Phil will probably give you the more informed response to all of this, but I'd offer this much:

My old Hindu teacher's teacher, Shri Dyanyogi Madhusudandasji, lived to be 116 years old. He could alter the weather, and seemed capable of other siddhis. He was, by all accounts, a profoundly loving man. In his eighties, about 40 years after his complete enlightenment, he underwent a near death experience in which he was taken by angels to God as he worshiped Him (Vishnu I believe). Now, if we were mere drops of water in the ocean of Divine Being, I doubt Dyanyogi's report of his NDE would have suggested otherwise. And even though he seemed to extend his life because of the way kundalini coursed so fully through him, he couldn't overcome death, or raise the dead, or for that matter wasn't omniscient or omnipresent.

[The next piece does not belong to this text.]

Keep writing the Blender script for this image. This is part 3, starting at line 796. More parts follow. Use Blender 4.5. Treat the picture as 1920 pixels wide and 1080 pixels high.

The way I see it, we participate in these powers, but do not originate them - just as we do not create out of nothing. Dyanyogi certainly participated deeply, to the point of being a master of the siddhis, yet who made light of them as he was such a huge, awakened heart. I certainly would attribute these limitations to Tolle as well. Why he doesn't point them out as obvious distinctions between God and creatures may have to do with his own bias. So much for not thinking!

So as for thinking being a problem, you and Phil seem to know experientially this has more to do with the affective ego, where the false self creates chaos in the internal dialogue that none of us is free of until our will is completely taken up and purified by God.